Challenge | Each line of the material must be returned exactly.

Entries provided |
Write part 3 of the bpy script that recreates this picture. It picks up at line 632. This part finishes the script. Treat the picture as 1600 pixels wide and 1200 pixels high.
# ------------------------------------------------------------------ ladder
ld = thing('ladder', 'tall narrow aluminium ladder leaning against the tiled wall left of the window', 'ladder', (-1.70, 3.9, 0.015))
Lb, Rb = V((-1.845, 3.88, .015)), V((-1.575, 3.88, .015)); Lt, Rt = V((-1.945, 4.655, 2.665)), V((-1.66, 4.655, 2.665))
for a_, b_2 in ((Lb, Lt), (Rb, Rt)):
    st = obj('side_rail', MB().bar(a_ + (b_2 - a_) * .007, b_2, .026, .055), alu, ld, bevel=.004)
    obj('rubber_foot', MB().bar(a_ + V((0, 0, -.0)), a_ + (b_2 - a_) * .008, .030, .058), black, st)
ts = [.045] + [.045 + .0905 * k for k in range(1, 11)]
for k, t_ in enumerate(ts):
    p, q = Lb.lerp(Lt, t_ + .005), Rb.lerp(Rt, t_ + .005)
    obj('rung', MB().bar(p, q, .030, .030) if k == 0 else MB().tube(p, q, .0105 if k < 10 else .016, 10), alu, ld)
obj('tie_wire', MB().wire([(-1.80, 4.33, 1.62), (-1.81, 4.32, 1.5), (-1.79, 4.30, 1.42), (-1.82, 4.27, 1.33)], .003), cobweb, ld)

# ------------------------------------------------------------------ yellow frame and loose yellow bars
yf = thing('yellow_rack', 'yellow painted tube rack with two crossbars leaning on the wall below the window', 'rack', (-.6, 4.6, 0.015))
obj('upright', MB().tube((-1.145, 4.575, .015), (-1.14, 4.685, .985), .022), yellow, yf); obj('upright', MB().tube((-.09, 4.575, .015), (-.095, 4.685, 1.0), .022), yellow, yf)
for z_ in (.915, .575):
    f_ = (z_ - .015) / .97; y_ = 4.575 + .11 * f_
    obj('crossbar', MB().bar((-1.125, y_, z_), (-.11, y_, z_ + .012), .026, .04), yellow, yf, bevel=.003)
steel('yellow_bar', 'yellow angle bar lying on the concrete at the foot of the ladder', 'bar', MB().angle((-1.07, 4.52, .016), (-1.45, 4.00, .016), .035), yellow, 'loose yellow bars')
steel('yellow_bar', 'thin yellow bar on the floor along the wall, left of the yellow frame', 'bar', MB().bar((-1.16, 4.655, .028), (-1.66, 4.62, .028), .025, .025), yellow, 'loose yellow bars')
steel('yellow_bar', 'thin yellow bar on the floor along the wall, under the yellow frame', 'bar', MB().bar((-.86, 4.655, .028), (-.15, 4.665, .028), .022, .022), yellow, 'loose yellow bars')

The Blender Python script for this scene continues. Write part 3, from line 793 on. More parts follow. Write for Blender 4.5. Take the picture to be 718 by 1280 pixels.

Answer to this problem |
Write part 3 of the bpy script that recreates this picture. It picks up at line 632. This part finishes the script. Treat the picture as 1600 pixels wide and 1200 pixels high.
# ------------------------------------------------------------------ ladder
ld = thing('ladder', 'tall narrow aluminium ladder leaning against the tiled wall left of the window', 'ladder', (-1.70, 3.9, 0.015))
Lb, Rb = V((-1.845, 3.88, .015)), V((-1.575, 3.88, .015)); Lt, Rt = V((-1.945, 4.655, 2.665)), V((-1.66, 4.655, 2.665))
for a_, b_2 in ((Lb, Lt), (Rb, Rt)):
    st = obj('side_rail', MB().bar(a_ + (b_2 - a_) * .007, b_2, .026, .055), alu, ld, bevel=.004)
    obj('rubber_foot', MB().bar(a_ + V((0, 0, -.0)), a_ + (b_2 - a_) * .008, .030, .058), black, st)
ts = [.045] + [.045 + .0905 * k for k in range(1, 11)]
for k, t_ in enumerate(ts):
    p, q = Lb.lerp(Lt, t_ + .005), Rb.lerp(Rt, t_ + .005)
    obj('rung', MB().bar(p, q, .030, .030) if k == 0 else MB().tube(p, q, .0105 if k < 10 else .016, 10), alu, ld)
obj('tie_wire', MB().wire([(-1.80, 4.33, 1.62), (-1.81, 4.32, 1.5), (-1.79, 4.30, 1.42), (-1.82, 4.27, 1.33)], .003), cobweb, ld)

# ------------------------------------------------------------------ yellow frame and loose yellow bars
yf = thing('yellow_rack', 'yellow painted tube rack with two crossbars leaning on the wall below the window', 'rack', (-.6, 4.6, 0.015))
obj('upright', MB().tube((-1.145, 4.575, .015), (-1.14, 4.685, .985), .022), yellow, yf); obj('upright', MB().tube((-.09, 4.575, .015), (-.095, 4.685, 1.0), .022), yellow, yf)
for z_ in (.915, .575):
    f_ = (z_ - .015) / .97; y_ = 4.575 + .11 * f_
    obj('crossbar', MB().bar((-1.125, y_, z_), (-.11, y_, z_ + .012), .026, .04), yellow, yf, bevel=.003)
steel('yellow_bar', 'yellow angle bar lying on the concrete at the foot of the ladder', 'bar', MB().angle((-1.07, 4.52, .016), (-1.45, 4.00, .016), .035), yellow, 'loose yellow bars')
steel('yellow_bar', 'thin yellow bar on the floor along the wall, left of the yellow frame', 'bar', MB().bar((-1.16, 4.655, .028), (-1.66, 4.62, .028), .025, .025), yellow, 'loose yellow bars')
steel('yellow_bar', 'thin yellow bar on the floor along the wall, under the yellow frame', 'bar', MB().bar((-.86, 4.655, .028), (-.15, 4.665, .028), .022, .022), yellow, 'loose yellow bars')

The Blender Python script for this scene continues. Write part 3, from line 793 on. More parts follow. Write for Blender 4.5. Take the picture to be 718 by 1280 pixels.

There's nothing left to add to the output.